◆ Written exercise:
Count every line below in which "Blender" occurs, then give only the count.

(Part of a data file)
━━━━━━
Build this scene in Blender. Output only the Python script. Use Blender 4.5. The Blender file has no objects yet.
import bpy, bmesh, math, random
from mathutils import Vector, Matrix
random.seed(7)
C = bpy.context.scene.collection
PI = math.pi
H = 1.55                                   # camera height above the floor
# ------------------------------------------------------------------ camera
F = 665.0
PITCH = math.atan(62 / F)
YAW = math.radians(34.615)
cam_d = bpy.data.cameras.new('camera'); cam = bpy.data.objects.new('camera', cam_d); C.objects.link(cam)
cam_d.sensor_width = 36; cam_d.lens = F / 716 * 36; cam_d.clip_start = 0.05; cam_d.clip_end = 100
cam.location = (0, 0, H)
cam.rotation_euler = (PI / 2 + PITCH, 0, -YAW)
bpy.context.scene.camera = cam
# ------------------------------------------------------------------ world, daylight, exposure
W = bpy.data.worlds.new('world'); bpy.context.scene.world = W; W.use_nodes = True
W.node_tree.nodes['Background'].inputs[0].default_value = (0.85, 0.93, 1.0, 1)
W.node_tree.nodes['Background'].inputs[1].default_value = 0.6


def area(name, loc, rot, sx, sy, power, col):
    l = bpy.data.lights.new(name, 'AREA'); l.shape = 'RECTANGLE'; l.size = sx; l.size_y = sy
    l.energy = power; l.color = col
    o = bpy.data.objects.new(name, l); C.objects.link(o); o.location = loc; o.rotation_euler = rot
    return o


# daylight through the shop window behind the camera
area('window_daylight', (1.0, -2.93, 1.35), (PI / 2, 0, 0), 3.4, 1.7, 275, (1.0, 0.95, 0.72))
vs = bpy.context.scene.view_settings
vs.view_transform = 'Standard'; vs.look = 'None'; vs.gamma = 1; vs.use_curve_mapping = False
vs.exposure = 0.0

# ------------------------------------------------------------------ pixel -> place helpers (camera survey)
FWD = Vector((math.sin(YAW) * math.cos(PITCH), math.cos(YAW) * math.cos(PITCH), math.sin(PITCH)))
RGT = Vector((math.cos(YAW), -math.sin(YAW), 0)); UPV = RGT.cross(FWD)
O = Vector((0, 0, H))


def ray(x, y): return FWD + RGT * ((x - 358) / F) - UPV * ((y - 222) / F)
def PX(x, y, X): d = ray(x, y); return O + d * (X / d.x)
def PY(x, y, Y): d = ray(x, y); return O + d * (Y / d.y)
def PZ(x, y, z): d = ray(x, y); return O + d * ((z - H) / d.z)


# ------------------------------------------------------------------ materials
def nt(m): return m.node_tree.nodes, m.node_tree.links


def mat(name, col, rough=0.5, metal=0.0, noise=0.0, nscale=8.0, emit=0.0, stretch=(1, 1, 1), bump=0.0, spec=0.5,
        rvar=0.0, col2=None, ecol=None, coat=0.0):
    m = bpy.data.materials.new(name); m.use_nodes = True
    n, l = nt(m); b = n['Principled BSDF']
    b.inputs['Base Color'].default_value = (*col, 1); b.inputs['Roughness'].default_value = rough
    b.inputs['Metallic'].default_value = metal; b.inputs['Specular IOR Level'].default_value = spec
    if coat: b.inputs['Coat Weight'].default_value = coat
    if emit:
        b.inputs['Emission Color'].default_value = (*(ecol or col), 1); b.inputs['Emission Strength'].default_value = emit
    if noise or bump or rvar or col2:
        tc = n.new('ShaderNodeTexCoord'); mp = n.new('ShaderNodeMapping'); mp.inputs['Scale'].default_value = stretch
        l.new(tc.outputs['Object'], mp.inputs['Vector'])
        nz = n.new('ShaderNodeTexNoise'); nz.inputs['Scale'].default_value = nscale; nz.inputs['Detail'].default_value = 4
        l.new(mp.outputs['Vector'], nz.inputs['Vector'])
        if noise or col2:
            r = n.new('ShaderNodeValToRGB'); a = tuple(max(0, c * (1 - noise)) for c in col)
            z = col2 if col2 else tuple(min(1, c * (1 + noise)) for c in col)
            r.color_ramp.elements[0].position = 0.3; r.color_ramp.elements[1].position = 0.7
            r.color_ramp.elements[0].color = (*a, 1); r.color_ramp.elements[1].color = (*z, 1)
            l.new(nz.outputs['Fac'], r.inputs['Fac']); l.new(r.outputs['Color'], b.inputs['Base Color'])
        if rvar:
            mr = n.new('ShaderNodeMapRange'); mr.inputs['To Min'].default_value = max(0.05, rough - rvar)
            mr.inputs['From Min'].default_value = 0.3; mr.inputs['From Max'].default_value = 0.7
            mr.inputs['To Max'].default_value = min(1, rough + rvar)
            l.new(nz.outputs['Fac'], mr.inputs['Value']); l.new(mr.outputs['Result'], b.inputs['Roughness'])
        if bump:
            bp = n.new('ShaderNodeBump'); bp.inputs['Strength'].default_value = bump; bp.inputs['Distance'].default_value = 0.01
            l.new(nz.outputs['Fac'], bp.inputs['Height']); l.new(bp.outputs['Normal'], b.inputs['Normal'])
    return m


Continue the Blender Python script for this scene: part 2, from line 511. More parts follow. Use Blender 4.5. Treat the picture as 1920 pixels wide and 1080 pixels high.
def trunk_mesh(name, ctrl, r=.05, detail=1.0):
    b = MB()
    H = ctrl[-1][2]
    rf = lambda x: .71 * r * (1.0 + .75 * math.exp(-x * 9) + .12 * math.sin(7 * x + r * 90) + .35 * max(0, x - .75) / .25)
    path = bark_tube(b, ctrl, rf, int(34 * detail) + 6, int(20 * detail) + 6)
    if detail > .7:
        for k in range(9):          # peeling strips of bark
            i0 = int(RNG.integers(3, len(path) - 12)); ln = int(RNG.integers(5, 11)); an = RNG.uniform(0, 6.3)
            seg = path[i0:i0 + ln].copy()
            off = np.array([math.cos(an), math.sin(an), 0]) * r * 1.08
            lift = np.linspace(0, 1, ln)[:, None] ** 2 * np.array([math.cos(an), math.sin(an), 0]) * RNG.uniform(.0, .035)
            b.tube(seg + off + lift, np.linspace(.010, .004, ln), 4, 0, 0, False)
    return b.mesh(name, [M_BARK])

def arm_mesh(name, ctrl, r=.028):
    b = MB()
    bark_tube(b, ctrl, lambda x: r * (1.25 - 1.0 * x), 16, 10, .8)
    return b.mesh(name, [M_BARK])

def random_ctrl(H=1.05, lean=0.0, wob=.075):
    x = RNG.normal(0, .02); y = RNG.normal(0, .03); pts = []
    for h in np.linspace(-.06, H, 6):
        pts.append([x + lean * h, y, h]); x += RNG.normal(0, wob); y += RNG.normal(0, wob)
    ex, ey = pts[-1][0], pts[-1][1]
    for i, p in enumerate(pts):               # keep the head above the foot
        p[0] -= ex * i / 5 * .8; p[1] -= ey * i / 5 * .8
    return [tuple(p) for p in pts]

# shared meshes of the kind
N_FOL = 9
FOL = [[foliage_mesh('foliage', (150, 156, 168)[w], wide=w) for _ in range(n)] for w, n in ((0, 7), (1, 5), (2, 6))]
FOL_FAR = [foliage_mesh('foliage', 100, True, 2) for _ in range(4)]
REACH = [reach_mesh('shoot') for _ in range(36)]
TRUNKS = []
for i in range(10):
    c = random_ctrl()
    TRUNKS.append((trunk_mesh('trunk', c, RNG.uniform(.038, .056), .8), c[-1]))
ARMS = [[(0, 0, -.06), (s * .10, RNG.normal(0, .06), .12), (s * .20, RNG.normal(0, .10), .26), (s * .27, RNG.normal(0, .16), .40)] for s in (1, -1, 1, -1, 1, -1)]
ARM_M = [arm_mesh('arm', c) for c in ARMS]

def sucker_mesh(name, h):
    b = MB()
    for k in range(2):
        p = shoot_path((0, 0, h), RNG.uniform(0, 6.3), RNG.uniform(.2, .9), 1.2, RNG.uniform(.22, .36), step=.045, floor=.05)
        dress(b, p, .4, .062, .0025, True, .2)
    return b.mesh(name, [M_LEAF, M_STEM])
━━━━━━
◆ Reply:
2